- Material shown

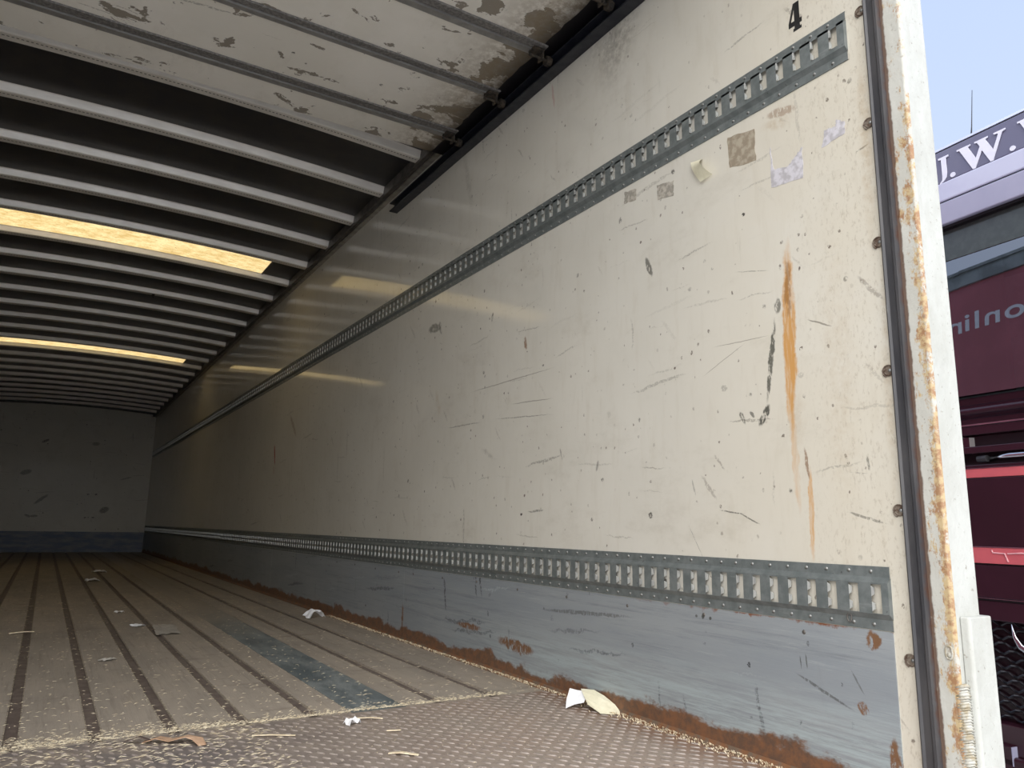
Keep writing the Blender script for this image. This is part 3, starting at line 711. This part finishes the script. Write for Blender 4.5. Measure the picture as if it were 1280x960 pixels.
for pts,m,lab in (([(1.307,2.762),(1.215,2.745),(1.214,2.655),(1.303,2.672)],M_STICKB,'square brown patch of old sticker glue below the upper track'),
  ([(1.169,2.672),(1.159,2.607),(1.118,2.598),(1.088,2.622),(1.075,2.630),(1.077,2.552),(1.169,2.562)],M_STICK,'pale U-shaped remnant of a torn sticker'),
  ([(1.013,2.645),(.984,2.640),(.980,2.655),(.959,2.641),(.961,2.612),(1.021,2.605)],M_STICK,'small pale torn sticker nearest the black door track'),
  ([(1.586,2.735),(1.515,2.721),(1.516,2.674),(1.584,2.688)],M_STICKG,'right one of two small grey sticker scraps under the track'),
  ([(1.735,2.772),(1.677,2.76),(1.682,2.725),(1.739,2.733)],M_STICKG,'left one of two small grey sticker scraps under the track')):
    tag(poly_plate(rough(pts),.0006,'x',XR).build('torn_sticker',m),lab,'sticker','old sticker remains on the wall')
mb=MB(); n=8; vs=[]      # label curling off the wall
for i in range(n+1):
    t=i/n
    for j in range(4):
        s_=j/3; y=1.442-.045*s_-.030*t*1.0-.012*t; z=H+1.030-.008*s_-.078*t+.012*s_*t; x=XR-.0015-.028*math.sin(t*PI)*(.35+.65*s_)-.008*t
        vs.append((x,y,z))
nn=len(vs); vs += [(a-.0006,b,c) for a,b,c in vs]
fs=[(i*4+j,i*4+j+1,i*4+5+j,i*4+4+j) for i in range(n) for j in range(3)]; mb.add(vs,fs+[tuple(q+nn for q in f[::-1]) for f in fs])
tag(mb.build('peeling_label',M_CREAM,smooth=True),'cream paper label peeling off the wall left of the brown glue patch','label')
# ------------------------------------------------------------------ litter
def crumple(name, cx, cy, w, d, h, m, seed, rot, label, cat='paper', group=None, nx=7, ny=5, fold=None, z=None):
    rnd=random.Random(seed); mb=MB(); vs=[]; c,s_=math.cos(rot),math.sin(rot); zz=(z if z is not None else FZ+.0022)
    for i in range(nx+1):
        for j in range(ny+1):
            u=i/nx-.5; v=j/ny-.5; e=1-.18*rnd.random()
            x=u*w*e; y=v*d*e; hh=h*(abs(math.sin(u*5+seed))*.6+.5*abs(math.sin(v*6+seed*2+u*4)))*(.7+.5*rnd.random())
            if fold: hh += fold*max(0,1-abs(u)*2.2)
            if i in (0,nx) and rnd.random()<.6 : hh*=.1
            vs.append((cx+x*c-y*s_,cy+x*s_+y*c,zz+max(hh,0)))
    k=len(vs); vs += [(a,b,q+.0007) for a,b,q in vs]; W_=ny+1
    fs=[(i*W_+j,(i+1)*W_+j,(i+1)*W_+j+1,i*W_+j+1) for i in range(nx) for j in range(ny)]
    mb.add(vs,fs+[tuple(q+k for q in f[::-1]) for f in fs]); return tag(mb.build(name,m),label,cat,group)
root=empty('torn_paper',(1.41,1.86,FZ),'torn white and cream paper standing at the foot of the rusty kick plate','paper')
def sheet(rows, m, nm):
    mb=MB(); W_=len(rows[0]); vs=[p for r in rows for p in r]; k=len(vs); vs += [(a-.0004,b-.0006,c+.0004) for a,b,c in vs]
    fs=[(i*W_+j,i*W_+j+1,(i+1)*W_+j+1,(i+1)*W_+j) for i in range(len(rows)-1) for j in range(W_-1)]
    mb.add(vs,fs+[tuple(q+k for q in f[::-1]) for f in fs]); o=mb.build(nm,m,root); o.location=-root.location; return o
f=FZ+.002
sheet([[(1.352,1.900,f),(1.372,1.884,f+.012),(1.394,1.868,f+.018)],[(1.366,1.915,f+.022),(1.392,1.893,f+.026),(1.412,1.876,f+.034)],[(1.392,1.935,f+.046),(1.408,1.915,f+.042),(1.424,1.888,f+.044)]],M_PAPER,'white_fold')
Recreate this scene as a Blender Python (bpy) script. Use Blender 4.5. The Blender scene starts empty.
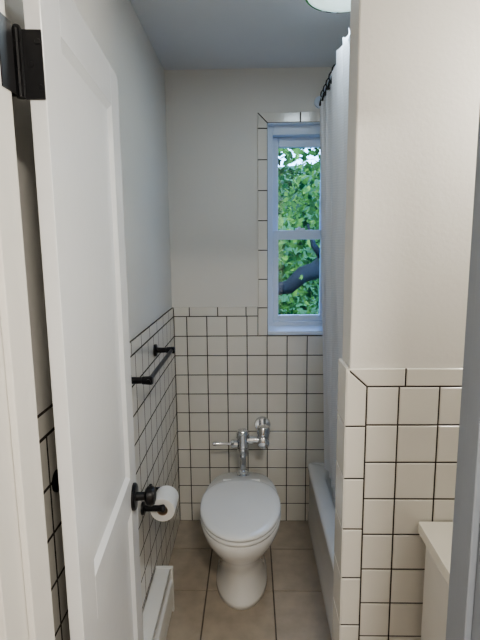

- Task objective
Using the records above, gather all lines where the string "this" is present.

- Result
Keep writing the Blender script for this image. This is part 3, starting at line 711. This part finishes the script. Write for Blender 4.5. Measure the picture as if it were 1280x960 pixels.
Recreate this scene as a Blender Python (bpy) script. Use Blender 4.5. The Blender scene starts empty.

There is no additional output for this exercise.